_Task brief_.
Print only the lines from the top of the data through the line with "M_black, bd, True)", both included, skipping every picture.

-- start Data section --

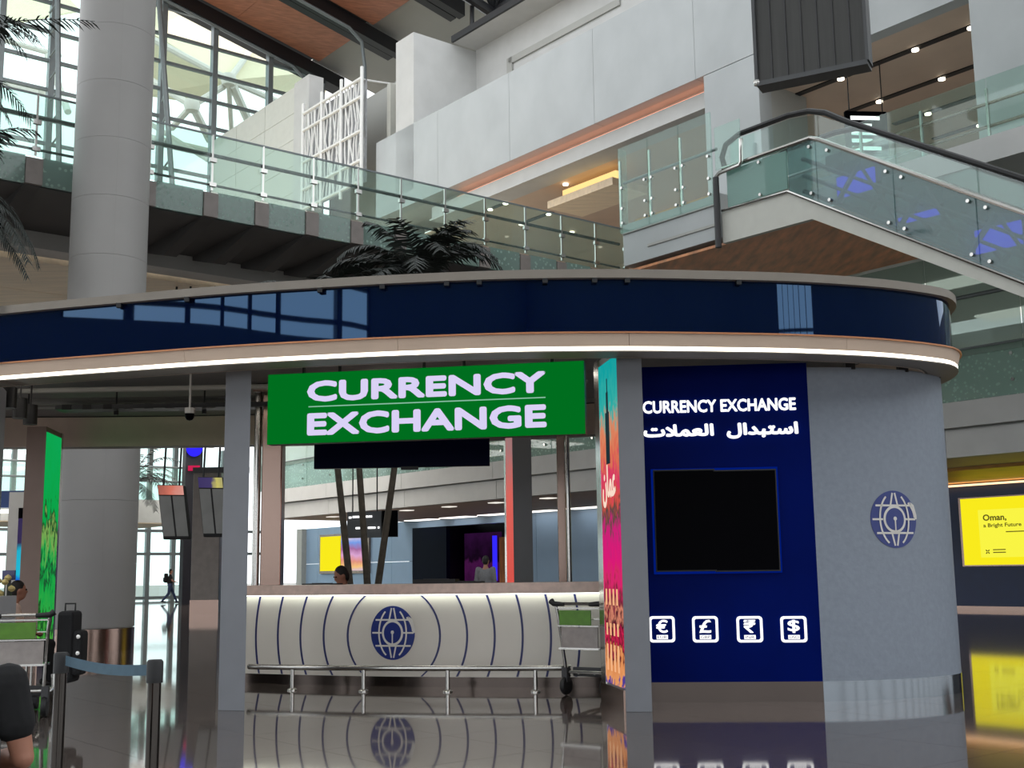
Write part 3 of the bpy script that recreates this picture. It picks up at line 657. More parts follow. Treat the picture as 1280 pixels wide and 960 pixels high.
# ================================================================== HANGING BOARD (seen from behind)
b0, b1 = PY(947, 105, 14.0), PY(1085, 76, 13.38); z0 = (b0.z+b1.z)/2; b0.z = b1.z = z0; ex = b1-b0; n_ = Vec((-ex.y, ex.x, 0)).normalized()
bd = thing('hanging_board', 'dark ribbed back of a large display hanging from the roof', 'display board', (b0+b1)/2)
MB().hexa(b0, ex, n_*.16, DZ*2.3).build('panel', M_board, bd)
for k in range(8): MB().hexa(b0+ex*(k/7)-ex*.006-n_*.02, ex*.012, n_*.03, DZ*2.3).build('rib', M_dgrey, bd)
MB().hexa(b0-n_*.05-DZ*.05, ex, n_*.26, DZ*.06).build('bottom_rail', M_screenback, bd); MB().lathe([(.001, -.05), (.04, -.03), (.05, 0), (.04, .03), (.001, .05)], b0-n_*.02, 10).build('corner_knob', M_steel, bd, True)
for t in (0, 1): MB().hexa(b0+ex*t-ex.normalized()*.02-n_*.05, ex.normalized()*.04, n_*.24, DZ*2.3).build('side_rail', M_screenback, bd)
for t in (.2, .8): MB().tube([b0+ex*t+n_*.08+DZ*2.3, b0+ex*t+n_*.08+DZ*19], .03, 6).build('hanger', M_black, bd, True)

# hanging flight information sign behind the escalator
h0 = W(24.6, 17.2, 11.65); hs = thing('hanging_sign', 'black hanging sign with white lit lines above the escalator', 'sign', h0)
p0, p1 = PU(1058, 138, 24.6), PU(1101, 150, 24.6)
c0 = PU(1060, 200, 24.6); h_ = p0.z-c0.z; ex = Vec((p1.x-p0.x, p1.y-p0.y, 0)); ex = W(24.6+.9, 17.3, 0)-W(24.6, 17.9, 0)
o_ = Vec((c0.x, c0.y, p0.z-1.15)); MB().hexa(o_, ex, Vec((-ex.y, ex.x, 0)).normalized()*.1, DZ*1.15).build('body', M_blackscr, hs)
for k in range(5): MB().hexa(o_+ex*.12-Vec((-ex.y, ex.x, 0)).normalized()*.01+DZ*(.92-k*.2), ex*(.7 if k % 2 == 0 else .5), Vec((-ex.y, ex.x, 0)).normalized()*.01, DZ*.1).build('text_line', E_white, hs)
for t in (.1, .9): MB().tube([o_+ex*t+DZ*1.15, Vec((o_.x+ex.x*t, o_.y+ex.y*t, 14.0))], .015, 6).build('rod', M_black, hs, True)
for k in range(9):
    for u in (29, 34): MB().ub(u-.5, u+.5, 6+k*5, 6+k*5+3, 8.84, 8.9).build('added_light_panel', emis('mezzanine_fill', (1, .97, .9, 1), 2.2), wm)  # glowing panels added to brighten the mezzanine behind its glass

# ================================================================== KIOSK CANOPY
CANOPY = [(-5.44, 12.51), (-4.12, 12.1), (-2.88, 11.74), (-1.88, 11.53), (-1.08, 11.39), (0, 11.28), (1.08, 11.3), (2.03, 11.42), (2.84, 11.56), (3.71, 11.83), (4.36, 12.17), (4.68, 12.45), (4.9, 12.95),
          (4.98, 13.7), (4.85, 14.8), (4.35, 16.2), (3.2, 17.6), (1.2, 18.7), (-1.8, 19.3), (-6, 19.5), (-10, 19.0), (-12.6, 17.4), (-11.9, 15.2), (-9, 13.7)]
cv = resample(cat_rom(CANOPY, 12, True), .16, True); cnm = normals2(cv, True)
cen = sum(cv, Vec())/len(cv)
if cnm[0].dot(cv[0]-cen) < 0: cnm = [-n for n in cnm]
ky = thing('kiosk_canopy', 'curved kiosk canopy with glossy navy band and glowing light strip', 'canopy', (-1, 15, 3.4))
def ring(name, prof, m, lo=0, hi=None, smooth=True):
    idx = list(range(lo, (hi if hi is not None else len(cv))+1)); return MB().sweep([cv[i % len(cv)] for i in idx], [cnm[i % len(cv)] for i in idx], prof).build(name, m, ky, smooth)
PN = 10  # curve steps per panel
for a in range(0, len(cv), PN):
    b = min(a+PN, len(cv))
    ring('navy_panel', [(-.10, 3.62), (-.04, 3.62), (-.04, 4.15), (-.10, 4.15)], M_navy, a, b)
PT = 14
for a in range(0, len(cv), PT):
    b = min(a+PT, len(cv)); idx = list(range(a, b+1))
    pc = [cv[i % len(cv)] for i in idx]; pn = [cnm[i % len(cv)] for i in idx]
    d = (pc[-1]-pc[-2]).normalized()*.004; pc[-1] = pc[-1]-d
    MB().sweep(pc, pn, [(-.06, 3.478), (.0, 3.478), (.03, 3.6), (-.06, 3.6)]).build('fascia_panel', M_tan, ky, True)
ring('orange_lit_edge', [(-.05, 3.6), (.05, 3.6), (.05, 3.615), (-.05, 3.62)], M_litedge)
ring('light_strip', [(-.06, 3.435), (.0, 3.435), (.0, 3.478), (-.06, 3.478)], E_strip)
ring('lip', [(-.34, 3.425), (.005, 3.425), (.005, 3.436), (-.34, 3.436)], M_cap)
ring('inner_fascia', [(-.36, 3.425), (-.32, 3.425), (-.32, 3.9), (-.36, 3.9)], mat('inner_fascia_tan', srgb(225, 205, 188), .5, noise=.04))
ring('cap', [(-.12, 4.15), (.03, 4.15), (.03, 4.235), (-.12, 4.235)], M_cap)
ring('backing', [(-.32, 3.44), (-.11, 3.44), (-.11, 4.16), (-.32, 4.16)], M_dgrey)
MB().prism([Vec((p.x-n.x*.3, p.y-n.y*.3, 3.92)) for p, n in zip(cv, cnm)], DZ*.06).build('ceiling_board', mat('kiosk_ceiling_grey', srgb(150, 150, 150), .7, noise=.05), ky)
MB().prism([Vec((p.x-n.x*.11, p.y-n.y*.11, 4.15)) for p, n in zip(cv, cnm)], DZ*.05).build('roof_board', M_cap, ky)
for x in (112, 228, 395, 470, 562, 598, 680, 735, 780, 923): # little fixings under the cap
    p = PZ(x, 352 if x > 300 else 368, 4.14); j = min(range(len(cv)), key=lambda i: (cv[i]-Vec((p.x, p.y, 0))).length)
    MB().box(cv[j]+cnm[j]*.0+DZ*4.13, .05, .05, .05).build('cap_fixing', M_black, ky)
# pipes, trays, spot lamps and camera under the canopy ceiling
for y0, y1, x0, x1, z, r_ in ((15.2, 15.0, -9.5, -2.4, 3.72, .035), (15.7, 15.5, -9.5, 1, 3.8, .025), (16.4, 16.3, -9.5, 1, 3.76, .05), (17.2, 17.2, -10, 2, 3.8, .03), (13.6, 13.3, -8, 3.5, 3.76, .03)):
    MB().tube([(x0, y0, z), (x1, y1, z)], r_, 8).build('ceiling_pipe', M_greyceil, ky, True)
MB().hexa((-6.2, 16.0, 3.6), (4.6, -.1, 0), (0, .35, 0), (0, 0, .06)).build('cable_tray', M_screenback, ky)
for k in range(16): MB().hexa((-6.1+k*.28, 15.98, 3.595), (.12, 0, 0), (0, .02, 0), (0, 0, .07)).build('tray_slot', M_black, ky)
for x in (-6.6, -5.4, -4.2, -3.1): MB().tube([(x, 16.1, 3.6), (x, 16.1, 3.92)], .012, 6).build('rod', M_black, ky, True); MB().box((x, 16.1, 3.56), .05, .05, .06).build('rod_clamp', M_black, ky)
for x, y, Y in ((12, 497, 14.2), (25, 510, 14.6), (38, 518, 15.0)):
    t_ = thing('spot_lamp', {12: 'leftmost', 25: 'middle', 38: 'rightmost'}[x]+' black cylinder spot lamp of three under the kiosk ceiling', 'lamp', PY(x, y, Y), 'track spots under the kiosk ceiling')
    p = PY(x, y, Y); MB().lathe([(.075, -.13), (.085, -.13), (.085, .12), (.02, .13)], p, 14).build('housing', M_rubber, t_, True); MB().lathe([(.001, -.11), (.07, -.11)], p, 14).build('lens', M_steel, t_, True)
    MB().tube([p+DZ*.12, Vec((p.x, p.y, 3.92))], .012, 6).build('stem', M_black, t_, True)
p = PY(237, 520, 14.8); t_ = thing('dome_camera', 'small white dome security camera under the kiosk ceiling', 'camera', p)
MB().lathe([(.06, .03), (.065, .1), (.02, .11)], p, 14).build('mount', M_white, t_, True); MB().lathe([(.001, -.06), (.035, -.05), (.055, -.02), (.06, .03)], p, 14).build('dome', M_blackscr, t_, True)
MB().tube([p+DZ*.1, Vec((p.x, p.y, 3.92))], .015, 6).build('stem', M_white, t_, True)

for x, y in ((-7.6, 14.6), (-6.2, 14.2), (-4.8, 13.9), (-3.6, 13.6), (-1.6, 13.3), (0, 13.1), (2.4, 13.3), (-1.6, 15.6), (.2, 15.4)):
    MB().box((x, y, 3.9), .6, .3, .03).build('added_kiosk_light', emis('kiosk_fill', (1, .93, .82, 1), 7.0), ky)  # lamps added out of sight to lift the dark kiosk interior
# ================================================================== KIOSK PILLARS
def pillar(label, A, B, ey, led=None, side='L', steel=True, m=M_pillar, z1=3.56, frame=.22):
    A, B, ey = Vec((*A, 0)), Vec((*B, 0)), Vec((*ey, 0)); ex = B-A
    t_ = thing('kiosk_pillar', label, 'pillar', (A+B)/2+ey*.5)
    MB().hexa(A+DZ*.0, ex, ey, DZ*z1).build('body', m, t_, bevel=.004)
    if led:
        o_ = A-ex.normalized()*.012 if side == 'L' else B+ex.normalized()*.0
        MB().hexa(o_+ey*.0+DZ*.22, ex.normalized()*.012, ey*(1-frame), DZ*(z1-.30)).build('led_screen', led, t_)
        MB().hexa((A-ex.normalized()*.014 if side == 'L' else B)+ey*(1-frame), ex.normalized()*.014, ey*frame, DZ*z1).build('steel_corner', M_steel, t_)
        MB().hexa((A-ex.normalized()*.02 if side == 'L' else B), ex.normalized()*.02, ey, DZ*.2).build('plinth', M_steelw, t_)
    return t_
pic('led_city', [(0.0, srgb(70, 50, 150)), (.06, srgb(90, 70, 160)), (.075, srgb(250, 170, 110)), (.15, srgb(240, 150, 90)), (.165, srgb(90, 30, 40)), (.2, srgb(230, 40, 90)), (.24, srgb(60, 20, 40)), (.27, srgb(240, 150, 120)), (.3, srgb(120, 40, 60)),
                 (.36, srgb(230, 50, 110)), (.42, srgb(240, 30, 130)), (.5, srgb(220, 40, 130)), (.55, srgb(90, 80, 70)), (.60, srgb(235, 90, 80)), (.66, srgb(235, 60, 110)), (.72, srgb(240, 120, 90)), (.80, srgb(240, 150, 110)), (.86, srgb(60, 190, 180)), (1, srgb(20, 175, 175))],
    'Z', .29, 0, .24, 13, .8, (1, 1, .6))
pic('led_green_leaf', [(0, srgb(190, 220, 90)), (.2, srgb(90, 210, 80)), (.27, srgb(30, 70, 40)), (.31, srgb(60, 215, 90)), (.42, srgb(30, 205, 90)), (.46, srgb(40, 90, 60)), (.5, srgb(30, 210, 95)), (.6, srgb(160, 215, 110)), (.64, srgb(40, 80, 50)), (.68, srgb(20, 210, 95)), (1, srgb(20, 215, 110))], 'Z', .25, .1, .45, 7, .55, (1, 1, .6))
pic('led_coral', [(0, srgb(200, 170, 150)), (.3, srgb(235, 90, 80)), (.7, srgb(240, 110, 100)), (1, srgb(170, 130, 130))], 'Z', .3, 0, .2, 5, .8)
pic('led_cyan', [(0, srgb(40, 220, 230)), (.25, srgb(40, 70, 230)), (.5, srgb(30, 60, 220)), (.6, srgb(40, 200, 230)), (.9, srgb(40, 190, 220)), (1, srgb(60, 50, 90))], 'Z', .4, 0, .15, 4, .8)
rp_ = pillar('grey kiosk pillar with a colourful city picture on its side screen', (1.05, 11.79), (1.30, 11.76), (-.15, .95), MATS['led_city'])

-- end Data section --

_Answer for the task_.
Write part 3 of the bpy script that recreates this picture. It picks up at line 657. More parts follow. Treat the picture as 1280 pixels wide and 960 pixels high.
# ================================================================== HANGING BOARD (seen from behind)
b0, b1 = PY(947, 105, 14.0), PY(1085, 76, 13.38); z0 = (b0.z+b1.z)/2; b0.z = b1.z = z0; ex = b1-b0; n_ = Vec((-ex.y, ex.x, 0)).normalized()
bd = thing('hanging_board', 'dark ribbed back of a large display hanging from the roof', 'display board', (b0+b1)/2)
MB().hexa(b0, ex, n_*.16, DZ*2.3).build('panel', M_board, bd)
for k in range(8): MB().hexa(b0+ex*(k/7)-ex*.006-n_*.02, ex*.012, n_*.03, DZ*2.3).build('rib', M_dgrey, bd)
MB().hexa(b0-n_*.05-DZ*.05, ex, n_*.26, DZ*.06).build('bottom_rail', M_screenback, bd); MB().lathe([(.001, -.05), (.04, -.03), (.05, 0), (.04, .03), (.001, .05)], b0-n_*.02, 10).build('corner_knob', M_steel, bd, True)
for t in (0, 1): MB().hexa(b0+ex*t-ex.normalized()*.02-n_*.05, ex.normalized()*.04, n_*.24, DZ*2.3).build('side_rail', M_screenback, bd)
for t in (.2, .8): MB().tube([b0+ex*t+n_*.08+DZ*2.3, b0+ex*t+n_*.08+DZ*19], .03, 6).build('hanger', M_black, bd, True)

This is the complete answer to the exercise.